De fin octobre à décembre, la cueillette est un grand moment. Dans le jardin de La Mamounia, les arbres sont si hauts qu’on a dû dresser des échelles mobiles qui ressemblent à celles des arbitres dans les matchs de tennis. Seule différence : les balles sont innombrables, noires ou rouges, et de taille minuscule. Elles brillent comme des feux dans le feuillage. Les hommes frappent les branches avec de longs peignes vibreurs. Penchées sur les filets qu’on a tendus sous les arbres, les femmes ramassent les olives. Ce sont les Picholines du Maroc, la variété la plus commune dans le pays. Elles doivent leur appellation aux frères Piccolini, deux italiens qui, au XVIIIe siècle en Provence, faisaient confire les olives dans une saumure additionnée de cendre. Cette recette peu engageante permettait qu’on consomme les fruits verts sans attendre qu’ils murissent et deviennent noirs. On appela Picholines les olives ainsi préparées puis, par extension, les arbres d’où elles étaient cueillies. Arrivés au Maroc au début du XXème siècle, les français baptisèrent ainsi la variété locale qui se prêtait bien à la recette des frères Piccoli.
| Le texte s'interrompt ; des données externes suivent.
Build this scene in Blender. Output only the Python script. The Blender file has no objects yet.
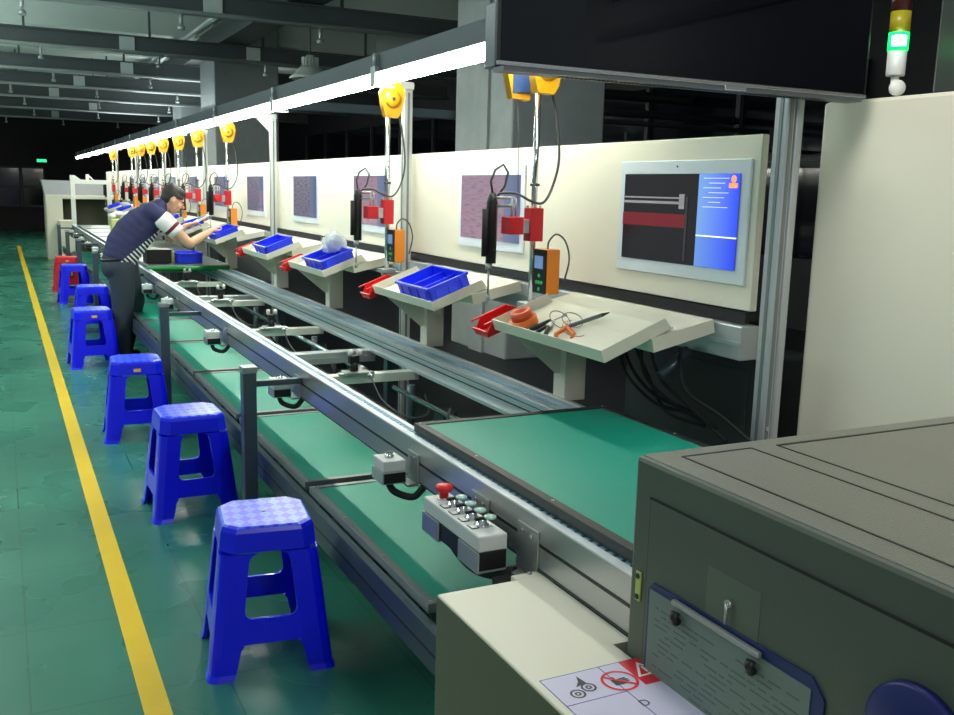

La Picholine laisse peu à peu place à d’autres variétés. A Tessaout, non loin de Marrakech, se trouve une collection mondiale d’oliviers destinée à conserver et valoriser les ressources génétiques de l’arbre. Fin janvier, branches délestées de leurs olives, il est bien difficile de distinguer les variétés mais il y a là la Ménara et la Haouzia. Belkacem Boulouha a été ingénieur agronome à l’Inra. Il est de ceux qui ont créé ces clones très productifs qui assurent un rendement dès la troisième année quand la Picholine en exige sept. Il estime qu’elles représentent aujourd’hui près de 20 % des surfaces exploitées. Le paysage agricole en est modifié. “On compte jusqu’à 1800 arbres à l’hectare là où on en comptait 200 au plus.” Certaines variétés ont même été sélectionnées pour supporter la cueillette mécanisée et les oliveraies modernes prennent aujourd’hui l’allure de vignes.

Côté extraction, le pays marche aussi à deux vitesses. D’un côté 1500 petites unités traditionnelles (les maâsras) où la meule est encore parfois mue par un âne et qui produisent une huile dont les délais de trituration exacerbent l’acidité. De l’autre côté, 600 moulins modernes, seuls à même d’offrir une huile répondant aux standards internationaux. C’est sur ceux-ci que mise le Maroc pour multiplier sa production d’huile dans un contexte de demande internationale croissante. Mais, dans les villages éloignés, les petits moulins traditionnels gardent leur importance socio-économique. Essentiels pour les petits producteurs locaux, ils offrent aux plus modestes une huile à faible coût et s’il y avait un jour un accord entre les acteurs du secteur concernant la labellisation, ils pourraient jouer un rôle dans la production d’huile de terroirs.

Mais l’olivier a bien d’autres fins : bois de hauffage, huile de soins phyto-thérapeutiques ; quant aux résidus d’extraction, les grignons, ils servent à l’alimentation du bétail, à l’amendement des terres agricoles, entrent dans la composition du bio gaz, de savons et, depuis peu, de bétons allégés. Un arbre multi-services.